Scripts that build scenes:
○ ○ ○ ○
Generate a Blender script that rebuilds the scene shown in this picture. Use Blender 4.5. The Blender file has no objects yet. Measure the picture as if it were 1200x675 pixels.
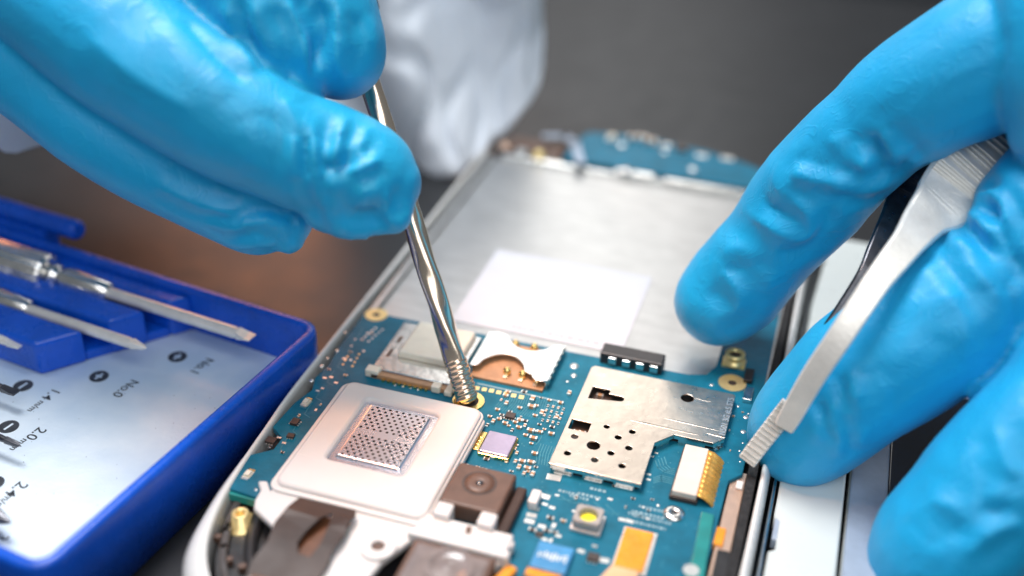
import bpy, bmesh, math, random
import numpy as np
from mathutils import Vector, Matrix, noise
from mathutils.bvhtree import BVHTree
random.seed(4); rng = np.random.default_rng(4)
S = 0.001                       # all shapes are drawn in millimetres
ZB = 7.0                        # top of the circuit board above the table
col = bpy.context.scene.collection
R_ = Vector((0.9528014, 0.3023576, 0.0273730)); U_ = Vector((-0.1822026, 0.4973764, 0.8481857)); F_ = Vector((-0.2428408, 0.8131400, -0.5289913))
EYE = Vector((69.147, 0.0, 103.25 + ZB)); FPX = 1349.3
def ray(px, py): return F_ + R_ * ((px - 600) / FPX) - U_ * ((py - 337.5) / FPX)
def at(px, py, z=0.0):          # measured point on the level z (mm above the board)
    d = ray(px, py); t = (z + ZB - EYE.z) / d.z; return EYE + d * t
def atd(px, py, d): return EYE + ray(px, py) * d
def atv(px, py, y):
    d = ray(px, py); return EYE + d * (y / d.y)

# ------------------------------------------------------------------ materials
def mat(name, c, rough=0.5, metal=0.0, var=0.12, vscale=400.0, bump=0.0, bscale=900.0, spec=0.5, coat=0.0, trans=0.0, sss=0.0, c2=None, rvar=0.1, emit=None, stretch=(1, 1, 1), scratch=0.0):
    m = bpy.data.materials.new(name); m.use_nodes = True
    nt = m.node_tree; b = nt.nodes['Principled BSDF']; N = nt.nodes.new; Lk = nt.links.new
    tc = N('ShaderNodeTexCoord'); mp = N('ShaderNodeMapping'); mp.inputs['Scale'].default_value = stretch
    Lk(tc.outputs['Object'], mp.inputs['Vector'])
    n1 = N('ShaderNodeTexNoise'); n1.inputs['Scale'].default_value = vscale; n1.inputs['Detail'].default_value = 5; n1.inputs['Roughness'].default_value = 0.6
    Lk(mp.outputs[0], n1.inputs['Vector'])
    rp = N('ShaderNodeValToRGB'); rp.color_ramp.elements[0].position = 0.3; rp.color_ramp.elements[1].position = 0.7
    a = c2 if c2 else [x * (1 - var) for x in c]; z = [min(1, x * (1 + var)) for x in c]
    rp.color_ramp.elements[0].color = (*a, 1); rp.color_ramp.elements[1].color = (*z, 1)
    Lk(n1.outputs['Fac'], rp.inputs[0]); Lk(rp.outputs[0], b.inputs['Base Color'])
    mr = N('ShaderNodeMapRange'); mr.inputs['To Min'].default_value = max(0.02, rough - rvar); mr.inputs['To Max'].default_value = min(1, rough + rvar)
    n2 = N('ShaderNodeTexNoise'); n2.inputs['Scale'].default_value = vscale * 2.3; n2.inputs['Detail'].default_value = 4
    Lk(mp.outputs[0], n2.inputs['Vector']); Lk(n2.outputs['Fac'], mr.inputs['Value']); Lk(mr.outputs[0], b.inputs['Roughness'])
    b.inputs['Metallic'].default_value = metal; b.inputs['Specular IOR Level'].default_value = spec
    b.inputs['Coat Weight'].default_value = coat; b.inputs['Transmission Weight'].default_value = trans
    if sss:
        b.inputs['Subsurface Weight'].default_value = sss; b.inputs['Subsurface Radius'].default_value = (0.3, 0.6, 1.0); b.inputs['Subsurface Scale'].default_value = 0.002
    if bump:
        n3 = N('ShaderNodeTexNoise'); n3.inputs['Scale'].default_value = bscale; n3.inputs['Detail'].default_value = 6
        Lk(mp.outputs[0], n3.inputs['Vector'])
        bp = N('ShaderNodeBump'); bp.inputs['Strength'].default_value = bump; bp.inputs['Distance'].default_value = 0.0005
        Lk(n3.outputs['Fac'], bp.inputs['Height']); Lk(bp.outputs[0], b.inputs['Normal'])
    if scratch:
        prev = b.inputs['Normal'].links[0].from_socket if b.inputs['Normal'].links else None
        for k, an in enumerate((.5, -1.1, 2.3)):
            m2 = N('ShaderNodeMapping'); m2.inputs['Rotation'].default_value = (0, 0, an); m2.inputs['Scale'].default_value = (.045, 1, .2); m2.inputs['Location'].default_value = (k * 3.1, 1.7, 0)
            m3 = N('ShaderNodeTexNoise'); m3.inputs['Scale'].default_value = 1300; m3.inputs['Detail'].default_value = 1; m3.inputs['Distortion'].default_value = .25
            r2 = N('ShaderNodeValToRGB'); r2.color_ramp.elements[0].position = .74; r2.color_ramp.elements[1].position = .80
            Lk(tc.outputs['Object'], m2.inputs['Vector']); Lk(m2.outputs[0], m3.inputs['Vector']); Lk(m3.outputs['Fac'], r2.inputs[0])
            b4 = N('ShaderNodeBump'); b4.inputs['Strength'].default_value = scratch; b4.inputs['Distance'].default_value = .0003; Lk(r2.outputs[0], b4.inputs['Height'])
            if prev: Lk(prev, b4.inputs['Normal'])
            prev = b4.outputs[0]
        Lk(prev, b.inputs['Normal'])
    if emit:
        b.inputs['Emission Color'].default_value = (*emit[0], 1); b.inputs['Emission Strength'].default_value = emit[1]
    return m
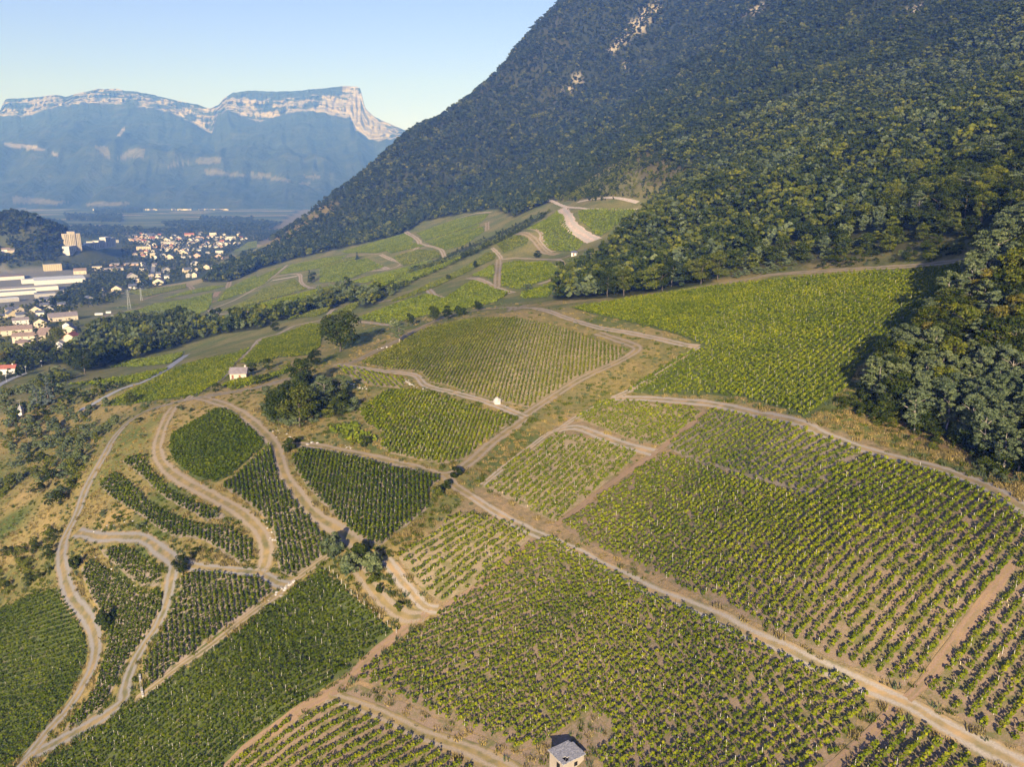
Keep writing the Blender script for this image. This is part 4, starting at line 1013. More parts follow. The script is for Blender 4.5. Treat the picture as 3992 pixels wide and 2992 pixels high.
building('u 570,385', 180 * .271, .3, 7, 'gable_side', 'white', 'pale', 0, 'long white building in the middle of town', 'building', TOWN, 'building')
building('u 880,270', 130 * .271, .4, 9, 'gable_side', 'pink', 'red', 0, 'pink block with dark red roof at the back of town', 'building', TOWN, 'building')
building('u 1840,312', 95 * .271, .6, 6, 'gable_side', 'white', 'slate', 0, 'white villa on the shoulder below the mountain', 'house', TOWN)

# tower block: three bays with recessed balcony strips
p = G('t 1060,640')[0]; z = float(height(p[0], p[1])); _, _, dep = project(p[0], p[1], z)
k_ = dep / F * .27125
W_ = 215 * k_; H_ = 225 * k_
rt_ = bpy.data.objects.new('tower_block', None); COL.objects.link(rt_); rt_.location = (p[0], p[1], z - 6); rt_.rotation_euler = (0, 0, math.atan2(-p[0], p[1]) + .25)
for nm_, x0, x1, dz, dy in (('wall', -.5, -.17, 0, 0), ('wall', -.165, .17, .12, -2.0), ('wall', .175, .5, 0, 0)):
    g = Geo(); g.box(W_ * x0, W_ * x1, dy, W_ * .5, 0, H_ * (1 + dz) + 6); obj(nm_, g.mesh('wall', [M['wall_cream']]), rt_)
for x in (-.42, -.32, -.22, -.10, .0, .10, .24, .34, .44):
    g = Geo()
    for f in range(int(H_ / 3)):
        g.box(W_ * x - 1.0, W_ * x + 1.0, (-2.06 if abs(x) < .15 else -.06), .0, 6 + f * 3.0, 6 + f * 3.0 + 1.7)
    obj('window_column', g.mesh('window_column', [M['glass']]), rt_)
g = Geo(); g.box(-W_ * .18, W_ * .18, -2.1, W_ * .5, H_ * 1.12 + 6.02, H_ * 1.12 + 6.6); obj('roof', g.mesh('roof', [M['roof_pale']]), rt_)
tag(rt_, 'tall cream tower block rising over the town', 'tower block')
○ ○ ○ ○
Reproduce the listing word for word and omit its pictures.

Generate a Blender script that rebuilds the scene shown in this picture. Use Blender 4.5. The Blender file has no objects yet. Measure the picture as if it were 1200x675 pixels.
import bpy, bmesh, math, random
import numpy as np
from mathutils import Vector, Matrix, noise
from mathutils.bvhtree import BVHTree
random.seed(4); rng = np.random.default_rng(4)
S = 0.001                       # all shapes are drawn in millimetres
ZB = 7.0                        # top of the circuit board above the table
col = bpy.context.scene.collection
R_ = Vector((0.9528014, 0.3023576, 0.0273730)); U_ = Vector((-0.1822026, 0.4973764, 0.8481857)); F_ = Vector((-0.2428408, 0.8131400, -0.5289913))
EYE = Vector((69.147, 0.0, 103.25 + ZB)); FPX = 1349.3
def ray(px, py): return F_ + R_ * ((px - 600) / FPX) - U_ * ((py - 337.5) / FPX)
def at(px, py, z=0.0):          # measured point on the level z (mm above the board)
    d = ray(px, py); t = (z + ZB - EYE.z) / d.z; return EYE + d * t
def atd(px, py, d): return EYE + ray(px, py) * d
def atv(px, py, y):
    d = ray(px, py); return EYE + d * (y / d.y)

# ------------------------------------------------------------------ materials
def mat(name, c, rough=0.5, metal=0.0, var=0.12, vscale=400.0, bump=0.0, bscale=900.0, spec=0.5, coat=0.0, trans=0.0, sss=0.0, c2=None, rvar=0.1, emit=None, stretch=(1, 1, 1), scratch=0.0):
    m = bpy.data.materials.new(name); m.use_nodes = True
    nt = m.node_tree; b = nt.nodes['Principled BSDF']; N = nt.nodes.new; Lk = nt.links.new
    tc = N('ShaderNodeTexCoord'); mp = N('ShaderNodeMapping'); mp.inputs['Scale'].default_value = stretch
    Lk(tc.outputs['Object'], mp.inputs['Vector'])
    n1 = N('ShaderNodeTexNoise'); n1.inputs['Scale'].default_value = vscale; n1.inputs['Detail'].default_value = 5; n1.inputs['Roughness'].default_value = 0.6
    Lk(mp.outputs[0], n1.inputs['Vector'])
    rp = N('ShaderNodeValToRGB'); rp.color_ramp.elements[0].position = 0.3; rp.color_ramp.elements[1].position = 0.7
    a = c2 if c2 else [x * (1 - var) for x in c]; z = [min(1, x * (1 + var)) for x in c]
    rp.color_ramp.elements[0].color = (*a, 1); rp.color_ramp.elements[1].color = (*z, 1)
    Lk(n1.outputs['Fac'], rp.inputs[0]); Lk(rp.outputs[0], b.inputs['Base Color'])
    mr = N('ShaderNodeMapRange'); mr.inputs['To Min'].default_value = max(0.02, rough - rvar); mr.inputs['To Max'].default_value = min(1, rough + rvar)
    n2 = N('ShaderNodeTexNoise'); n2.inputs['Scale'].default_value = vscale * 2.3; n2.inputs['Detail'].default_value = 4
    Lk(mp.outputs[0], n2.inputs['Vector']); Lk(n2.outputs['Fac'], mr.inputs['Value']); Lk(mr.outputs[0], b.inputs['Roughness'])
    b.inputs['Metallic'].default_value = metal; b.inputs['Specular IOR Level'].default_value = spec
    b.inputs['Coat Weight'].default_value = coat; b.inputs['Transmission Weight'].default_value = trans
    if sss:
        b.inputs['Subsurface Weight'].default_value = sss; b.inputs['Subsurface Radius'].default_value = (0.3, 0.6, 1.0); b.inputs['Subsurface Scale'].default_value = 0.002
    if bump:
        n3 = N('ShaderNodeTexNoise'); n3.inputs['Scale'].default_value = bscale; n3.inputs['Detail'].default_value = 6
        Lk(mp.outputs[0], n3.inputs['Vector'])
        bp = N('ShaderNodeBump'); bp.inputs['Strength'].default_value = bump; bp.inputs['Distance'].default_value = 0.0005
        Lk(n3.outputs['Fac'], bp.inputs['Height']); Lk(bp.outputs[0], b.inputs['Normal'])
    if scratch:
        prev = b.inputs['Normal'].links[0].from_socket if b.inputs['Normal'].links else None
        for k, an in enumerate((.5, -1.1, 2.3)):
            m2 = N('ShaderNodeMapping'); m2.inputs['Rotation'].default_value = (0, 0, an); m2.inputs['Scale'].default_value = (.045, 1, .2); m2.inputs['Location'].default_value = (k * 3.1, 1.7, 0)
            m3 = N('ShaderNodeTexNoise'); m3.inputs['Scale'].default_value = 1300; m3.inputs['Detail'].default_value = 1; m3.inputs['Distortion'].default_value = .25
            r2 = N('ShaderNodeValToRGB'); r2.color_ramp.elements[0].position = .74; r2.color_ramp.elements[1].position = .80
            Lk(tc.outputs['Object'], m2.inputs['Vector']); Lk(m2.outputs[0], m3.inputs['Vector']); Lk(m3.outputs['Fac'], r2.inputs[0])
            b4 = N('ShaderNodeBump'); b4.inputs['Strength'].default_value = scratch; b4.inputs['Distance'].default_value = .0003; Lk(r2.outputs[0], b4.inputs['Height'])
            if prev: Lk(prev, b4.inputs['Normal'])
            prev = b4.outputs[0]
        Lk(prev, b.inputs['Normal'])
    if emit:
        b.inputs['Emission Color'].default_value = (*emit[0], 1); b.inputs['Emission Strength'].default_value = emit[1]
    return m
Keep writing the Blender script for this image. This is part 4, starting at line 1013. More parts follow. The script is for Blender 4.5. Treat the picture as 3992 pixels wide and 2992 pixels high.
building('u 570,385', 180 * .271, .3, 7, 'gable_side', 'white', 'pale', 0, 'long white building in the middle of town', 'building', TOWN, 'building')
building('u 880,270', 130 * .271, .4, 9, 'gable_side', 'pink', 'red', 0, 'pink block with dark red roof at the back of town', 'building', TOWN, 'building')
building('u 1840,312', 95 * .271, .6, 6, 'gable_side', 'white', 'slate', 0, 'white villa on the shoulder below the mountain', 'house', TOWN)

# tower block: three bays with recessed balcony strips
p = G('t 1060,640')[0]; z = float(height(p[0], p[1])); _, _, dep = project(p[0], p[1], z)
k_ = dep / F * .27125
W_ = 215 * k_; H_ = 225 * k_
rt_ = bpy.data.objects.new('tower_block', None); COL.objects.link(rt_); rt_.location = (p[0], p[1], z - 6); rt_.rotation_euler = (0, 0, math.atan2(-p[0], p[1]) + .25)
for nm_, x0, x1, dz, dy in (('wall', -.5, -.17, 0, 0), ('wall', -.165, .17, .12, -2.0), ('wall', .175, .5, 0, 0)):
    g = Geo(); g.box(W_ * x0, W_ * x1, dy, W_ * .5, 0, H_ * (1 + dz) + 6); obj(nm_, g.mesh('wall', [M['wall_cream']]), rt_)
for x in (-.42, -.32, -.22, -.10, .0, .10, .24, .34, .44):
    g = Geo()
    for f in range(int(H_ / 3)):
        g.box(W_ * x - 1.0, W_ * x + 1.0, (-2.06 if abs(x) < .15 else -.06), .0, 6 + f * 3.0, 6 + f * 3.0 + 1.7)
    obj('window_column', g.mesh('window_column', [M['glass']]), rt_)
g = Geo(); g.box(-W_ * .18, W_ * .18, -2.1, W_ * .5, H_ * 1.12 + 6.02, H_ * 1.12 + 6.6); obj('roof', g.mesh('roof', [M['roof_pale']]), rt_)
tag(rt_, 'tall cream tower block rising over the town', 'tower block')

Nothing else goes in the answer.